Faithful followers of this here blog will know I am just coming off a long term relationship with Vladimir Nabokov's Ada or Ardor, a 600 page novel about horny teenage cousins living on an alternate Earth that was spared the plague of Communists and Nazis which cursed our own world. Despite the perils of so-called "rebound relationships," the day I returned Ada to the library I checked out a 1960 British printing of Nabokov's 1957 novel Pnin. Will this be true love, or just a pathetic attempt to fill the V.V.-shaped hole in my heart?
Pnin is set in our own, all too horrible, real world. The title character, Assistant Professor Timofey Pnin of Waindell College, a Russian intellectual, fled the Bolshevik Revolution in 1919, completed his studies in Prague, and arrived in Paris in 1925, from which he fled to America in 1940. His childhood sweetheart Mira, from whom he was separated by the 1918-1922 Civil War, escaped from the Communists to settle in Berlin, only to die in a Nazi death camp.
Escape to America did not end poor Pnin's troubles. During the ocean voyage to the New World his wife Liza, poetess and psychiatrist, abandoned him for one of her psychiatric colleagues. His academic career is little more than a series of disasters. Pnin is unable to achieve tenure, unable to afford decent lodgings, and is subordinate to and passed over for promotion by scholars inferior to himself. (The head of the Waindell French Department doesn't care for literature and doesn't even speak French, and so refuses to hire the francophone Pnin to teach French classes when a more famous scholar is hired to teach the Russian classes.) His absentmindedness and poor English make him a joke among the college community, and in the climax of the book (in 1954) Pnin is let go and drives off from the college for parts unknown.
Like Ada, Pnin is written primarily in the third person, but is in fact a first person narrative. The narrator is an acquaintance of Pnin's, a fellow Russian emigre and academic.
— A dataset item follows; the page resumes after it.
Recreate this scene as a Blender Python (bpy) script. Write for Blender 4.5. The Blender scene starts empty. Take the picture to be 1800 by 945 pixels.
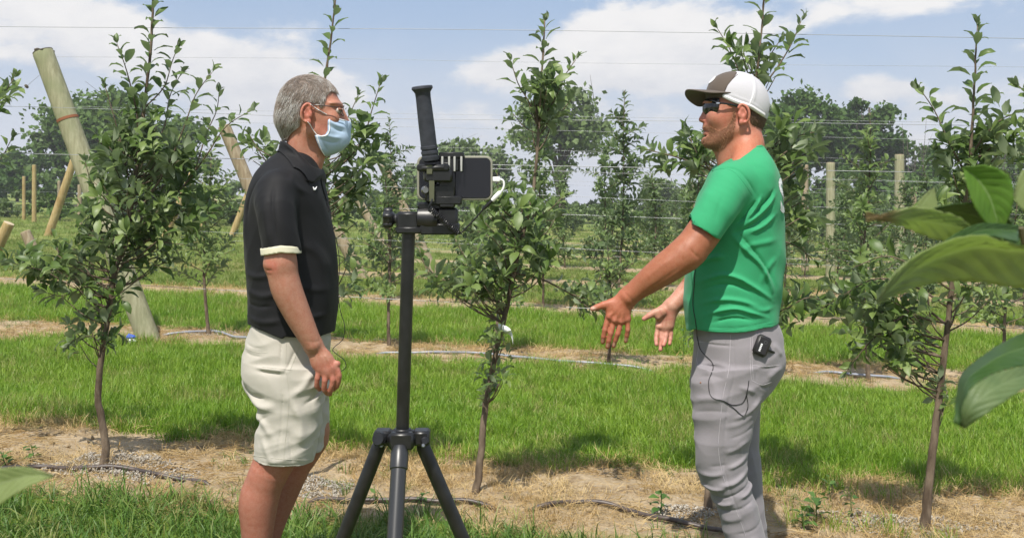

Our narrator claims to be a friend of Pnin's, but Pnin himself considers our narrator (whose initials, like those of the narrator of Ada, are V. V.) his enemy. V. V., back in Paris, seduced Liza and then tossed her aside; Liza only married Pnin after begging V. V. to marry her. V. V. also subtly takes credit for Pnin's few successes. And, the scholar replacing Pnin at Waindell is none other than V. V.
Appropriately, seeing as it is written by Pnin's enemy, the novel, which tells the tragic story of Pnin's life, is written in a light-hearted tone, at times approaching slapstick comedy, with the hapless and innocent Pnin the butt of almost all the jokes. As with the V. V. of Ada, we have reason to question the reliability of Pnin's narrator. In one of the few scenes in which both Pnin and V.V. appear, Pnin vigorously disputes the veracity of a story V. V. tells about him.
Nabokov's style is very good, smooth and studded with fine images. There are the usual Nabokov touches-- talk of butterflies, and jocular mockery of psychiatry, for example. Most importantly, Pnin works as both a comedy and a tragedy. I laughed at Pnin's malapropisms and blunders, and I was moved to the point of tears by such scenes as Pnin going to Washington D. C. to investigate exactly how Mira died at Buchenwald, or wailing "I haf nofing left," after his hopes of a reunion with Liza are dashed. Over the course of the novel Pnin loses his country, his love, his hopes of a home and a career. "Is sorrow not, one asks, the only thing in the world people really possess?" Pnin asks. Can we disagree?
Weighing in at a mere 191 pages Pnin is more of a fling than the long term relationship that Ada became, but it was a satisfying fling. Highly recommended. Today I will be back at the library, selecting my next Nabokov experience.
Using your vocabulary, perhaps it is time I visit a library and have my own fling with Nabokov. However, could that lead to feelings of jealousy? And given Nabokov's themes, what could be more appropriate?